Kevin Garnett never forgets the role Chicago played in his life

Kevin Garnett is a 15-time All-Star, Defensive Player of the Year, MVP, and NBA Champion, so it's safe to say that 'The Big Ticket' knows a thing or two about leadership.

The 43-year old former NBA superstar and actor Adam Sandler were on Thursday's episode of the 'Pardon My Take' Podcast to discuss their starring roles in the upcoming film 'Uncut Gems' as well as their careers up to this point. When asked how he became a great leader after coming into the NBA as a mere high schooler, Garnett was quick to credit his time spent in Chicago (as a student at Farragut Career Academy High School). 

Moving to Chicago helped me understand different types of people. Y'know, every day in the street, I'd like to think that I interacted with a different personality or something so much that when I got into the league, you're in the locker room with arguably 14 other guys [with] different characteristics, different makeups...you're just dealing with a bunch of different cultures in the room, and I just learned how to interact, and how to y'know, tone it down at times, turn it up at times, bring it all together, try to keep it all together, and I found myself having 14 different connections. I learned all that through living in Chicago.

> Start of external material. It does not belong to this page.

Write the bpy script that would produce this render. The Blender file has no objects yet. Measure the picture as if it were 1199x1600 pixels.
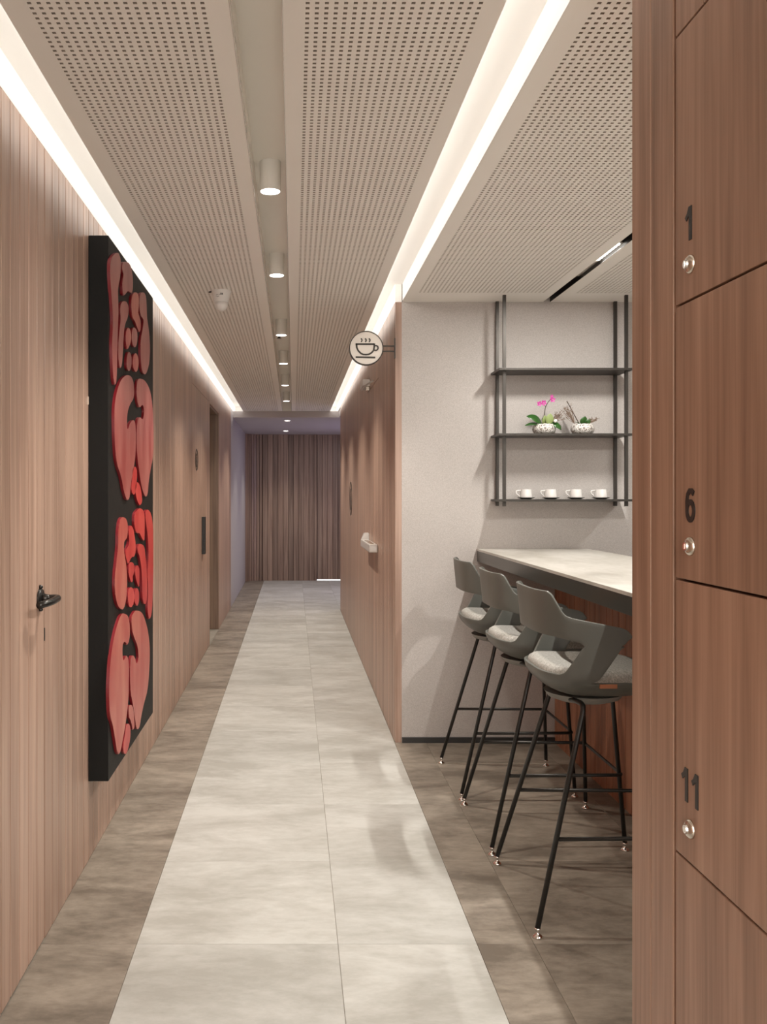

-Kevin Garnett on living in Chicago as a teen

Garnett was born and raised in Greenville, South Carolina and was a standout at Mauldin High School in Mauldin, South Carolina. He was involved in an incident involving a huge fight between students at Mauldin in which many students, Garnett included, were arrested. Any charges against Garnett were eventually expunged as he had no direct involvement in the incident and was simply a bystander. But the incident was enough for Garnett and his family to feel like he may be a target due to his rising fame as a preps hoops star and influenced his move to Chicago for his senior year of high school. 

Though the move helped the young Garnett adjust to dealing with different personalities in his soon-to-come NBA life, it also helped him deal with people from all different walks of life in general, which has paid dividends later on, such as now, when he is acting in his first starring role and dealing with an entirely new set of challenges. 

"Learning how to 'whoa man can we get outta this? and 'How we gonna get outta this?'... that all helped me to come into the league and dealing with older people and professionalism and guys with money."

Garnett handled his NBA career with aplomb and now he is having a very successful post-NBA run, and he never forgets the role Chicago played in making him into the man he is today.